‘And Jesus answered and said to them, “Truly I say to you, If you have faith, and do not doubt, you will not only do what is done to the fig tree, but even if you shall say to this mountain, ‘Be you taken up and cast into the sea,' it will be done.”

Jesus replies enigmatically. He primarily uses what He has done as an illustration of what true faith can do, and even expands on it. He will leave the deeper lesson to be understood later. So He points out that nothing is impossible to faith, even the withering of fig trees and the moving of mountains and casting of them into the sea. However, we must not read into that that faith can produce anything that we wish (it did not produce figs for Jesus to eat), for it would be no more moral for us to use faith for our own selfish purposes as it would have been for Jesus. The point is that we can only use faith in this way if there are grounds for such faith. Jesus is not saying to His disciples that they can do anything ridiculous that they decide that they want to do (like moving a mountain simply in order to avoid having to climb over it). He is saying that this is true for anything that they have good grounds for thinking is in the will of God. Indeed He may well have intended them to remember the mountain moved by Zerubbabel (Zechariah 4:7), that is, the achieving of seemingly impossible spiritual objectives because inspired and empowered by the Spirit.

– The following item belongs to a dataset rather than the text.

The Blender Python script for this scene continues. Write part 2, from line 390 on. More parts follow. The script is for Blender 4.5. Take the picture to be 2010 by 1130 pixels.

But He then goes on to add a further spiritual lesson. For ‘this mountain' must mean either the Temple mount, or the Mount of Olives, or the mountain on which Jerusalem was built, probably the first (this is clearer in Mark), while being cast into the sea regularly elsewhere indicates judgment (Matthew 8:32; Matthew 18:6; Mark 9:42; Luke 17:2). Thus He is not only indicating the future fate of old unbelieving Israel, but also the future fate of Jerusalem, both of which are coming, and both of which will take place because of the prayers of faith of the disciples, not so much as a result of praying for such results specifically, but because their prayers for the establishment of the new congregation will inevitably result in it (e.g. Acts 4:29). An Israel denuded of believers will be a withered Israel indeed.